I wasn’t earning enough on the building site so I got a second job – washing dishes in a restaurant. My boss was the sous-chef, a dictatorial Turk who enjoyed shouting at me. By the second night the sous-chef was no longer there and the chef yelled at me as soon as I walked in:

– Where the hell is that useless Turk?

– No idea.

– Can you cook?

– Me?

– Get over here and start making salads!

– I’m just the dish washer.

– Screw the dishes, get over here. Now!

He grabbed a handful of lettuce and threw individual leaves, very precisely, onto a line of plates that were neatly lined up on the stainless steel counter. Then he showed me a huge jug in which the salad dressing was kept. My task was to prepare these side salads, drip a blob of vinaigrette onto them, wait for the main dish to be dropped on the plate and then get them out to the waitresses. The speed, atmosphere and swear words were exhilarating.

After that second night in the kitchen I decided to celebrate my promotion by going out to get drunk. There was no way I could go straight to bed after working until 2am and Edinburgh has always been a great city to go boozing in. Later that night I ran into Najma, a beautiful dark-skinned former girlfriend of my brother Moona, and we ended up drinking far too much beer. We both staggered back to my place, singing and swaying and shouting.

We got into the house and I put an LP on the record player. My brother Moona popped his head into the room and said:

– What the hell are you doing?

– Come and join us? We’re gonna make a joint.

Moona, my youngest brother, was only about 16 at the time – and that night he started behaving like an adult. He calmly turned off the music, sat down beside me and started talking, as if giving a pep talk at a sports game:

– You know Stewart is going to Thailand tomorrow morning?

– Yeah…

– And he’ll be there for two weeks, with the Boss [our Mother]. This is the first time in ages that we will have the place to ourselves.

– Yeah, s’pose so.

– And you’re blowing it. Coming in here at this time, making that racket. You’re gonna wake him up and freak him out. Either shut up of get outta here. Please.

But it was too late. Stewart’s face then appeared through the door with an intense look that said I’m wide awake, fully alert and haven’t slept a wink. He asked me to come upstairs and then told me to get into the bath. I protested. I didn’t want a bath, especially with him watching. And what about the beautiful drunken girl that I’d left downstairs? He told me I needed to sober-up fast. I said I needed to go to bed. He ran the bath and went to get me a cup of coffee.

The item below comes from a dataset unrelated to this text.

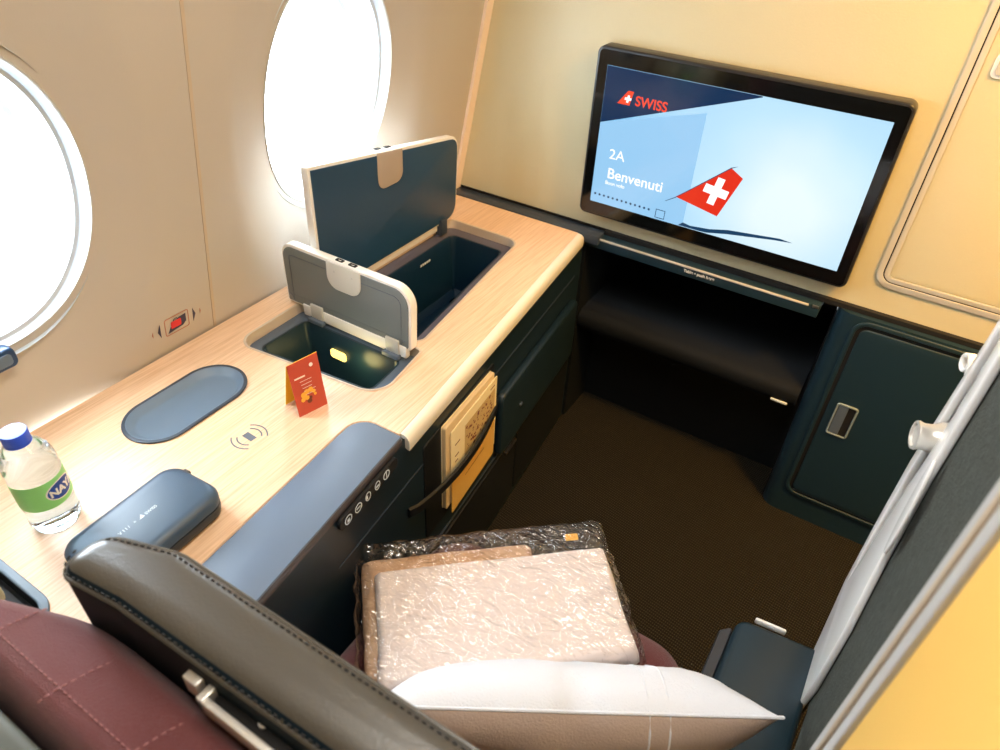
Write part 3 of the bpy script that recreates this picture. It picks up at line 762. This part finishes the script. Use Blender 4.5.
# magazines in the pocket
t = thing('brochure', 'thick tan booklet tucked at the back of the console side pocket', 'booklet')
link('pages', sheet([rpoly([(0, .345), (.205, .345), (.205, .558), (.0, .566)], .004)], .004, .0125, .001, sm(.762, -.020, 0)), 'kraft', t)
link('cover', sheet([rpoly([(-.001, .344), (.206, .344), (.206, .559), (-.001, .567)], .004)], .0022, .0036, .0002, sm(.762, -.020, 0)), 'paper', t)
settle(t)
t = thing('menu_card', 'cream printed menu card with brown pattern in front of the tan booklet', 'menu')
link('card', sheet([rpoly([(0, .352), (.197, .352), (.197, .546), (.0, .546)], .003)], .0142, .0160, .0002, sm(.776, -.020, 0)), 'paper', t)
bm = bmesh.new(); m4 = sm(.776, -.020, .0162)
rnd = random.Random(3)
for k in range(90):
    x = .062+rnd.random()*.118; z = .440+rnd.random()*.075; s = .0015+rnd.random()*.0035
    q = rnd.random()*3; bar([(x+s*cos(q+j*pi/2), z+s*.8*sin(q+j*pi/2)) for j in range(4)], .0001, m4)
link('pattern_print', bm, 'ink', t, smooth=0); bm = bmesh.new()
for x, z, w_ in ((.015, .50, .020), (.015, .470, .016), (.015, .455, .012), (.165, .528, .020)): bar([(x, z), (x+w_, z), (x+w_, z+.003), (x, z+.003)], .0001, m4)
link('text_print', bm, 'ink', t, smooth=0)
bm = bmesh.new(); bar([(.055, .435), (.188, .435), (.188, .520), (.055, .520)], .00002, m4); link('tan_print', bm, 'inkt', t, smooth=0)
settle(t)
t = thing('gold_brochure', 'plain golden brochure showing below the pocket strap', 'brochure')
link('sheet', sheet([rpoly([(0, .322), (.190, .330), (.190, .432), (.0, .432)], .003)], .0165, .0180, .0003, sm(.776, -.020, 0)), 'goldp', t)
link('ink_line', sheet([[(.055, .385), (.14, .390), (.14, .3915), (.055, .3865)]], .0187, .0189, 0, sm(.776, -.020, 0)), 'ink', t, smooth=0)
settle(t)

# placard on the sidewall
t = thing('no_luggage_placard', 'small no-luggage pictogram placard between arrows on the sidewall above the worktop', 'sign')
pm = frame((wx(.674)+.0006, .604, .674), (0, 1, 0), (wx(.70)-wx(.64), 0, .06)) @ Matrix.Diagonal((1.2, 1.2, 1, 1))
def pl(name, loops, m, k=0, par=t): return link(name, sheet(loops, k*.0003, k*.0003+.0003, 0, pm), m, par, smooth=0)
sq = ccw(rpoly([(-.0215, -.0165), (.0215, -.0165), (.0215, .0165), (-.0215, .0165)], .004))
pl('outline', [sq, inset(sq, .0014)], 'pline')
pl('slope', [[(-.017, -.012), (.010, -.009), (.016, -.004), (.016, .011), (.004, .010), (-.006, .001), (-.012, -.002)]], 'pnavy', 1)
pl('bag', [rpoly([(-.011, -.006), (.007, -.006), (.007, .007), (-.011, .007)], .002)], 'pred', 2)
hh = [(-.002+.0045*cos(a), .007+.005*sin(a)) for a in [pi*k/8 for k in range(9)]]+[(-.002+.0032*cos(a), .007+.0037*sin(a)) for a in [pi-pi*k/8 for k in range(9)]]
pl('bag_handle', [hh], 'pnavy', 2)
pl('arrow', [[(-.034, 0), (-.029, .0135), (-.029, -.0135)]], 'pnavy')
pl('arrow', [[(.034, 0), (.029, .0135), (.029, -.0135)]], 'pnavy')
pl('small_arrow', [[(-.044, 0), (-.042, .006), (-.042, -.006)]], 'pline')
pl('small_arrow', [[(.044, 0), (.042, .006), (.042, -.006)]], 'pline')
settle(t)

# blue lamp housing at the left frame edge
t = thing('reading_lamp', 'blue rounded lamp housing on the sidewall below the near window', 'lamp')
link('housing', sheet([rpoly([(.24, .745), (.342, .745), (.342, .778), (.24, .778)], .01)], -.02, .014, .004, frame((-1.052, 0, 0), (0, 1, 0), (0, 0, 1))), 'bluecap', t)
link('lamp_face', sheet([rpoly([(.25, .752), (.334, .752), (.334, .771), (.25, .771)], .006)], .0142, .0155, .0004, frame((-1.052, 0, 0), (0, 1, 0), (0, 0, 1))), 'trayb', t)
settle(t)

# ------------------------------------------------------------------ seat
t = thing('airline_seat', 'burgundy business seat seen from behind with black leather headrest', 'seat')
bm = bmesh.new()
sq_ = ([(-.492, .15), (-.004, .15), (-.004, .69), (-.492, .69)], [.02, .02, .08, .08])
loft(bm, [zl(rlev(*sq_, d), z) for d, z in ((.006, .262), (.0, .30), (0, .36), (.006, .388), (.020, .402), (.05, .410), (.10, .412))], True, True)
link('seat_cushion', recalc(bm), 'burg', t, smooth=60)
link('seat_base', B(-.47, -.03, .05, .62, .001, .26, bev=.02), 'darker', t)
# seat back: rounded slab, seen from above and behind
def sb(x0, x1, y0, y1, z, r0, r1):
    return zl(ccw(rpoly([(x0, y0), (x1, y0), (x1, y1), (x0, y1)], [r0, r0, r1, r1], 8)), z)
bm = bmesh.new()
bk_ = ([(-.652, .038), (.0, .038), (.0, .142), (-.52, .142), (-.652, .096)], [.012, .03, .03, .20, .03])
loft(bm, [zl(rlev(*bk_, d), z) for z, d in ((.636, .01), (.66, 0), (.73, 0), (.760, .004), (.778, .007), (.790, .012), (.798, .018), (.8025, .025))], True, True)
sbk = link('seat_back', recalc(bm), 'burg', t, smooth=60)
link('back_core', B(-.47, -.02, .045, .125, .26, .64, bev=.02), 'burg', t)
link('back_shell', sheet([ccw(rpoly([(-.66, -.045), (.0, -.045), (.0, .034), (-.66, .034)], .010))], .64, .798, .008), 'shell', t)
# stitching on the top of the back
zt_ = .8042
rows_ = [[(-.555, .112, .7912), (-.53, .121, .7912), (-.49, .1275, .7912), (-.02, .1295, .7912)],
         [(-.560, .098, .7988), (-.53, .109, .7992), (-.49, .1165, .7988), (-.02, .1170, .7988)],
         [(-.585, .072, zt_), (-.02, .072, zt_)]]
for x in (-.56, -.46, -.36, -.26): rows_.append([(x, .112, .8015), (x-.004, .10, zt_), (x-.014, .072, zt_), (x-.018, .060, .8028), (x-.022, .052, .7975)])
for rw in rows_: link('stitch_row', dashes(bmesh.new(), rw, .0010, .0045, .0028), 'stitch', sbk)
# headrest
hx0, hx1 = -.540, .05
HP = ([(hx0, .126), (-.46, .136), (hx1, .148), (hx1, .212), (-.46, .206), (hx0, .180)], [.020, .05, .02, .02, .08, .030])
def hl_(d, z): return zl(rlev(*HP, d), z)
bm = bmesh.new()
loft(bm, [hl_(.012, .665), hl_(.002, .68), hl_(0, .72), hl_(0, .850), hl_(.0015, .858), hl_(.006, .8655), hl_(.013, .869), hl_(.020, .8705)], True, True)
recalc(bm)
for f in bm.faces:
    c = f.calc_center_median(); f.normal_update()
    if f.normal.y < -.45 and c.z < .866: f.material_index = 1
hr = link('headrest', bm, ['leather', 'leathback'], t, smooth=50)
# piping and stitches round the top
top = rlev(*HP, 0)
bm = bmesh.new(); tube(bm, [V((x, y, .858)) for x, y in inset(top, .0010)], .0022, 6, True); link('piping', bm, 'leather', hr)
front = [(x, y) for x, y in inset(top, .0085)]
fr_ = sorted([p for p in front if p[1] > .172], key=lambda p: p[0])
bm = bmesh.new(); dashes(bm, [(x, y, .8675) for x, y in fr_], .0011, .0042, .0030)
link('front_stitching', bm, 'thread', hr); bm = bmesh.new()
rr_ = sorted([p for p in inset(top, -.0006) if p[1] < .155], key=lambda p: p[0])
dashes(bm, [(x, y+.0030, .8635) for x, y in rr_], .0012, .0042, .0030)
link('rear_stitching', bm, 'thread', hr)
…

Then he hit me with a bombshell: he wanted me to go to Thailand instead of him. My befuddled brain couldn’t comprehend this so I got into the bath and listened:

– I have a plane ticket for Bangkok leaving at seven this morning [Stewart paused and looked at his watch]. We’ve got less than three hours. Rupert, I want you on that plane instead of me.

– What?

– I’ve been thinking about it all night. I can’t leave Moona on his own here, he’s only 16. You’re in no state to look after him. Your Mother would enjoy a holiday with you, and you want to travel. I’m giving you a free ticket.